物価高騰下の新常識:水筒持参で年間10万円超の節約を実現

物価高騰が続く現在の状況下で、飲み物代を節約しようと「水筒」を持ち歩く人が急増しています。この習慣により年間10万円以上もの大幅な節約が可能となる試算もあり、その波はさらに広がりを見せています。このトレンドは、個人の家計を助けるだけでなく、環境意識の高まりとも連動しています。

物価高対策として水筒を持参する会社員のイメージ物価高対策として水筒を持参する会社員のイメージ

高まる水筒持参の動きと企業の取り組み

水筒を持ち歩く会社員からは、「毎日150円ほどで飲み物を買うのが、生活費を考えると厳しくなってきた」「仕事場には1リットル用のパックと水を入れた水筒を毎日持っていく。会社に着く頃にちょうどいい味になるし、結構節約になっている」といった声が聞かれ、飲み物代の節約が主な動機となっています。

都内にあるアパレルメーカーの「ゴールドウイン」では、社員の水筒利用を積極的に推奨しています。5年前から社内へのペットボトル持ち込みを禁止し、水筒への給水がしやすいウォーターサーバーを設置しました。社員からは、「出社時は空の水筒を持ってきて、到着してから水やお茶を汲んでいる。とても節約になる」「節約になる上、ペットボトルを使わずに済むので環境にも優しい」といった肯定的な意見が出ています。

この取り組みはもともと持続可能性(サステナブル)を意識したものでしたが、節約につながる点が社員に受け入れられ、あっという間に広まりました。ゴールドウイン広報室の栗田淳室長は、「特に夏は暑く、一人あたり2、3本ペットボトル飲料を買うこともあるだろうから、水筒は財布にも優しい。社会環境に関心を持つ社員も増え、社外の方々にもこの輪が広がっている実感がある」と話しています。

具体的な節約効果:年間10万円超の内訳

では、水筒を持ち歩き飲み物を購入しないことで、具体的にどれほどの金額が節約できるのでしょうか?節約アドバイザーの丸山晴美さんによると、ここ数年続くペットボトル飲料の値上げにより、500ミリリットルあたり約150円になっています。これを仮に一日2本購入すると、1年間で合計10万9500円になります。

一方、自宅で麦茶を2リットル煮出して水筒に入れて持ち歩いた場合、年間のコストは約2920円で済むと試算されています。

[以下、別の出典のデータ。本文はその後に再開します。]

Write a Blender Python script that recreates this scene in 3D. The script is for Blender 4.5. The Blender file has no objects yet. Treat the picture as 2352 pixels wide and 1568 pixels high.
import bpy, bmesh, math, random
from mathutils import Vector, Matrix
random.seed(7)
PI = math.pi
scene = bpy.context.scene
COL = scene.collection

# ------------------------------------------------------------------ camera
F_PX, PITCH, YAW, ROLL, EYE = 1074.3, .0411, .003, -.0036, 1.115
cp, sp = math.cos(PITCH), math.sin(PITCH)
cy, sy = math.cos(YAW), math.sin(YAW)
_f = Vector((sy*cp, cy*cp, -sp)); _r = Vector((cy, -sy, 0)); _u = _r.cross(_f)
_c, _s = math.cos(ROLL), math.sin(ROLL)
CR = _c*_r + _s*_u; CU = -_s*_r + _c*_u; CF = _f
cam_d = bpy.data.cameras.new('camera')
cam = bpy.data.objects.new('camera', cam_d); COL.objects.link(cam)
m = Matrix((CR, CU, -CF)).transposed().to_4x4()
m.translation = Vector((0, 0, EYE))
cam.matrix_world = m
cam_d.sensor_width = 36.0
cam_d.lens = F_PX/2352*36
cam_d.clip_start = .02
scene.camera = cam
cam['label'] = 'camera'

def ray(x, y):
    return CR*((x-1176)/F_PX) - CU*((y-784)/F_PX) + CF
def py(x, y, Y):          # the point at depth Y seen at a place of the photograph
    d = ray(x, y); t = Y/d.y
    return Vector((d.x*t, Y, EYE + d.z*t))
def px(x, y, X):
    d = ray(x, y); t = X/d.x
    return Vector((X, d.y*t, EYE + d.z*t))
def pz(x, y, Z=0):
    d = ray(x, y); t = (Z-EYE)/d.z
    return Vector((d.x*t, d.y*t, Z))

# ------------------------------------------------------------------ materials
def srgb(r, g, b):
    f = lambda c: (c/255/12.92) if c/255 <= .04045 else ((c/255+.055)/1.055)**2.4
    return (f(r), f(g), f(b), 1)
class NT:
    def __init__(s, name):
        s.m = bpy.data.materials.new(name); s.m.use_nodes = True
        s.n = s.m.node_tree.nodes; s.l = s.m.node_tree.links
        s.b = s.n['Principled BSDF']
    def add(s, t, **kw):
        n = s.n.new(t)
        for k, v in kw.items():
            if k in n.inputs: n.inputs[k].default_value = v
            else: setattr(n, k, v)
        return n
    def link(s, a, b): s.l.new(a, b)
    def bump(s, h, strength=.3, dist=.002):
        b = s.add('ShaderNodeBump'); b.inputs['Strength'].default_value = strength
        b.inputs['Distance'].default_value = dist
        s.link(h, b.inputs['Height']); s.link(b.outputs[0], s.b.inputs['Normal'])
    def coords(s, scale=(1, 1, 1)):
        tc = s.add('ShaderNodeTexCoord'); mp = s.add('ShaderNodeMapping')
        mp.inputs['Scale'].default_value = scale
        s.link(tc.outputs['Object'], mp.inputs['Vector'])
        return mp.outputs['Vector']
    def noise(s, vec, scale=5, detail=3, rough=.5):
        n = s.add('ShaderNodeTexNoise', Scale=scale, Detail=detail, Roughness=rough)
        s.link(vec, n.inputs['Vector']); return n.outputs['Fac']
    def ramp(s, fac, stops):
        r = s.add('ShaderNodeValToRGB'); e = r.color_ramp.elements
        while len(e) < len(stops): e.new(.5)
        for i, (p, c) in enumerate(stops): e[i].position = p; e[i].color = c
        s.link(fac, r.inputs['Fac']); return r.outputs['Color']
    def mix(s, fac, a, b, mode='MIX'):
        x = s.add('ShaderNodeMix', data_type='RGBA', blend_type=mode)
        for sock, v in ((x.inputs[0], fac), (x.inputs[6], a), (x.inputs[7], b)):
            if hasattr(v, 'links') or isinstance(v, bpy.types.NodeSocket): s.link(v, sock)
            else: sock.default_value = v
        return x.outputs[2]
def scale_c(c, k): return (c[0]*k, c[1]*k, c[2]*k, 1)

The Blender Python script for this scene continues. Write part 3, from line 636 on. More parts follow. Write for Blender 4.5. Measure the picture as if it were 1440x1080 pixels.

その差額は10万6580円となり、マイボトルの水筒に切り替えることで年間10万円以上もの大幅な節約が可能になるのです。

進化する水筒:節約を後押しする便利機能

水筒人気の高まりとともに、便利機能を備えた新たな商品も次々と登場しています。例えば、シリコーン製で飲み終わった後に丸めてコンパクトに収納できる水筒や、そのまま冷凍庫で凍らせて保冷剤としても使えるタイプがあります。また、ゴム製ストローが一般的な中、丈夫で汚れやにおいが残りにくく、変色しにくいステンレス製ストローが付いた商品も出てきています。これらの機能は、水筒を日常的に、より快適に利用することを後押しし、節約習慣の継続につながっています。

家の中でも水筒を活用?意外なメリット

丸山さんは、水筒を持ち歩くメリットは外出時に限らないと指摘します。「外出時だけでなく、家の中でも水筒を使うことをお勧めします」とのこと。その理由として、冷蔵庫の開閉回数が減ることを挙げ、これにより年間約320円の節電効果が期待できるとしています。水筒の活用は、屋外だけでなく家庭内のエネルギー節約にも繋がる、意外な一面も持っているのです。

物価高騰を背景に急速に普及する水筒持参という習慣は、単なる個人的な節約術に留まらず、企業の取り組みや製品の進化とも相まって、持続可能なライフスタイルや環境意識の高まりとも連動しています。年間10万円を超える可能性もあるその経済的メリットは、多くの人々にとって魅力的な選択肢となっています。